Whenever I come across questions, where they ask me to translate English sentences to propositional logic, I often have trouble figuring out which is the if and which part of the sentence is the Then.
For example, in the following question,
You cannot edit a protected Wikipedia entry unless you are an administrator. Express your answer in terms of e: “You can edit a protected Wikipedia entry” and a: “You are an administrator.”
The answer for the same would be a not a -> not e
However, for the following question
You are eligible to be President of the U.S.A. only if you are at least 35 years old, were born in the U.S.A, or at the time of your birth both of your parents were citizens, and you have lived at least 14 years in the country. Express your answer in terms of e: “You are eligible to be Pres- ident of the U.S.A.,” a: “You are at least 35 years old,” b: “You were born in the U.S.A,” p: “At the time of your birth, both of your parents where citizens,” and r: “You have lived at least 14 years in the U.S.A.”
The answer for the same is e -> a and (b or p) and r. However, my original answer ended up being the converse of the actual answer.
Is there a specific way to determine the same and prevent getting the converse of the actual answer?
Please know that 'if' expresses a sufficient condition, while 'only if' expresses a necessary condition.

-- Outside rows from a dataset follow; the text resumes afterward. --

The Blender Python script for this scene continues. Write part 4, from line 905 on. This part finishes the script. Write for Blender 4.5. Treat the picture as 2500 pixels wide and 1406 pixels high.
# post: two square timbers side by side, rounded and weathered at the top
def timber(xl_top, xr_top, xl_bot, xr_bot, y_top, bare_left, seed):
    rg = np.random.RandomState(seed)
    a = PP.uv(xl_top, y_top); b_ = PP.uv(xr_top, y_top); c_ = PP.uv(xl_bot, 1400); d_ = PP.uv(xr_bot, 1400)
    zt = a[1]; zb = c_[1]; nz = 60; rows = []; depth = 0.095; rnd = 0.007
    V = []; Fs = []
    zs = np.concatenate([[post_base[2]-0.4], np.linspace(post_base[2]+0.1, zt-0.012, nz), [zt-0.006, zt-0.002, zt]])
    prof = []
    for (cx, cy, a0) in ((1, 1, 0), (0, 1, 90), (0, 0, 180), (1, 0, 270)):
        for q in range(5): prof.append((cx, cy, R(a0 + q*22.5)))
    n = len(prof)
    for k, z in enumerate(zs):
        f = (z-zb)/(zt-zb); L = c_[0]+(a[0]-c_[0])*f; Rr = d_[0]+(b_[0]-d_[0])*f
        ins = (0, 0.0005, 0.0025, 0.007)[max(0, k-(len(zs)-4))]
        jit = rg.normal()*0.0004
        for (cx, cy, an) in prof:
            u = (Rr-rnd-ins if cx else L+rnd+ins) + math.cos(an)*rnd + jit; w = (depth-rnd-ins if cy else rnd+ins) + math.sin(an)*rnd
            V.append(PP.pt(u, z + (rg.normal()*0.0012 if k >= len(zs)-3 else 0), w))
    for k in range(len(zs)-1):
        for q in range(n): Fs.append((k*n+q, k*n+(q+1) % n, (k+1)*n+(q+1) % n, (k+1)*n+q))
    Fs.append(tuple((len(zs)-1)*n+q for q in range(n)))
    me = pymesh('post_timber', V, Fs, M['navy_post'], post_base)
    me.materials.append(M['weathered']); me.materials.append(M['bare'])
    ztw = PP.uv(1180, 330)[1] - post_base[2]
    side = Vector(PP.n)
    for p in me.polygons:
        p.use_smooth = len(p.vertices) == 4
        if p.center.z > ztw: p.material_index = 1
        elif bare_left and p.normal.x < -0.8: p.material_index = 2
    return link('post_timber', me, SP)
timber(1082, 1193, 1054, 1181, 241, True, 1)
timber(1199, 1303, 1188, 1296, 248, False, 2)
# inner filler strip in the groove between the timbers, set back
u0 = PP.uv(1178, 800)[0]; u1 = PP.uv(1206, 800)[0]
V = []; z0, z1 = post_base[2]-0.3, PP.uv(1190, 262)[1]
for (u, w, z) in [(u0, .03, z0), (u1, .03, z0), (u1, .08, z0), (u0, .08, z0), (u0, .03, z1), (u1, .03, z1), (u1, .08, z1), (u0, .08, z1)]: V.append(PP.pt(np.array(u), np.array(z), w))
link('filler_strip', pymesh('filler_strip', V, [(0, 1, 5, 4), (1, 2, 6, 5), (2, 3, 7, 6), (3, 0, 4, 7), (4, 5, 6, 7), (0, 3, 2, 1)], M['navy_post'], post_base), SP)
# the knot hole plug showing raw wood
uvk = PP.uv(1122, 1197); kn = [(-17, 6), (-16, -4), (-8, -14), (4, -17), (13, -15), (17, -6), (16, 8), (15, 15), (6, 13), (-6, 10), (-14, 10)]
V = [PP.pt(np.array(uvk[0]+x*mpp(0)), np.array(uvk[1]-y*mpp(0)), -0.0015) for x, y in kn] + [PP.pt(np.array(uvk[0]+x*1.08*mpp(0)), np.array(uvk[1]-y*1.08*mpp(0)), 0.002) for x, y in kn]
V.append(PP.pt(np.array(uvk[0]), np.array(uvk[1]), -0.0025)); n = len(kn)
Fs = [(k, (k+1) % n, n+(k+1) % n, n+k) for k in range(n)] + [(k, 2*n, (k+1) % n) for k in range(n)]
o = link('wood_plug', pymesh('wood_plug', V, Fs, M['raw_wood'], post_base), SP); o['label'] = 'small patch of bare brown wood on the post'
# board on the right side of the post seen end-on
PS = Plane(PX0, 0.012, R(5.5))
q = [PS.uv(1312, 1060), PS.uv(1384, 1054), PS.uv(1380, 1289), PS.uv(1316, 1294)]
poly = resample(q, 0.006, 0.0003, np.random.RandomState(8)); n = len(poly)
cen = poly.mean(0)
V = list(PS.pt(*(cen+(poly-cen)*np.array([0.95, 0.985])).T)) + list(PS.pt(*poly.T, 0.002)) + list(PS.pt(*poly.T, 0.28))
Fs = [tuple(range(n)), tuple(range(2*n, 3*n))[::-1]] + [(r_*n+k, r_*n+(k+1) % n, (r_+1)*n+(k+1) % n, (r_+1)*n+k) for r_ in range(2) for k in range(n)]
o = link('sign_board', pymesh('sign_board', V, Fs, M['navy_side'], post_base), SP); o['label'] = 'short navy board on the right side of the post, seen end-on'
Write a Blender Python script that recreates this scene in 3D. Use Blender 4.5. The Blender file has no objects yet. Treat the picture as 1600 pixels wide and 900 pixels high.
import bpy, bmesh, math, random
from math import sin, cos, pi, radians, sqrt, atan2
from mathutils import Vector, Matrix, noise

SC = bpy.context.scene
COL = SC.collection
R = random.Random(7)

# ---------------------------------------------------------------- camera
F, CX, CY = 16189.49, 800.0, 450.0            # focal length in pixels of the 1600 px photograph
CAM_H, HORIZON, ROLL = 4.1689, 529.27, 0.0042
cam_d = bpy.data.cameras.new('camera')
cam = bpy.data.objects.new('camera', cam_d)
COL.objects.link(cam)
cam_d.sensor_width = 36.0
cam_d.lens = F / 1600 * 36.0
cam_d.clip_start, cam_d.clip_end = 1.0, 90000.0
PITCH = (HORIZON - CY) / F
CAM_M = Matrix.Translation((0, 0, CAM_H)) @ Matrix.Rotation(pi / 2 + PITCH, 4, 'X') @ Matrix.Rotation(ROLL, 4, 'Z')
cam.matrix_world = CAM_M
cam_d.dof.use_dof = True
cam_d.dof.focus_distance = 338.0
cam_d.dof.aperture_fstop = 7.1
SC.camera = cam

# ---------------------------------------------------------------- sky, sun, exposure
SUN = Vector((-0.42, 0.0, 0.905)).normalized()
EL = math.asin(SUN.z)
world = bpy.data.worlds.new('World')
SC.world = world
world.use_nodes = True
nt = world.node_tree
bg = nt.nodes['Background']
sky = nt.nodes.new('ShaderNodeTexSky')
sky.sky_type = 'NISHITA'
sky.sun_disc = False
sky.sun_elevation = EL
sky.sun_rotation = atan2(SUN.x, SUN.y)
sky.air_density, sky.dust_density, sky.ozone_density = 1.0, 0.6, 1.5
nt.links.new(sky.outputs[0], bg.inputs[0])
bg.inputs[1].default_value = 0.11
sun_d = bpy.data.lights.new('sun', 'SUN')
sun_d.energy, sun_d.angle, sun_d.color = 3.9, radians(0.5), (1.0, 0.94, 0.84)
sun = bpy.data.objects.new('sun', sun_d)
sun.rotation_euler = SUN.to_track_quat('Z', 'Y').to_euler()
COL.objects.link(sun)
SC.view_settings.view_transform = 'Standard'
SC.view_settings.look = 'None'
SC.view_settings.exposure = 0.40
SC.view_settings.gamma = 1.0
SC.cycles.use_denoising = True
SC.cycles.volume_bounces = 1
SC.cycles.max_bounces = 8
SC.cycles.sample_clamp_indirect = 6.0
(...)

For example, we can say 'you are male if you are a bachelor': knowing that you are a bachelor is sufficient for us to tell that you are male. This translates as $B \rightarrow M$
We can also say: 'you are a bachelor only if you are male': being male is necessary for one to be a bachelor. So this one does not translate to $M \rightarrow B$ (since that would be saying that one is a bachelor as soon as one is male ... which is clearly not true), but we can express this as $\neg M \rightarrow \neg B$: if one is not a male, then one is not a bachelor .... which by contraposition is equivalent to $B \rightarrow M$.
In sum:
'$P$ if $Q$' translates as $Q \rightarrow P$
'$P$ only if $Q$' translates as $P \rightarrow Q$
Of course, to add to the confusion, in English we can switch the order in which we mention the antecedent and consequent. That is, instead of 'you are male if you are a bachelor', we can also say 'if you are a bachelor, then you are male'. Likewise, to day that 'you are a bachelor only if you are male' is saying the same thing as 'only if you are male, can you be a bachelor'. So, we also have:
'If $P$ then $Q$' translates as $P \rightarrow Q$
'Only if $P$, $Q$' translates as $Q \rightarrow P$
So, just remembering these four patterns will be of help.
However, I would also strongly recommend to always do the following: once you have written down the symbolic expression that you suspect is correct, translate that expression back into English, and see if that indeed captures the idea of the original English exprssion. Translation from English to logic is not a one-way street!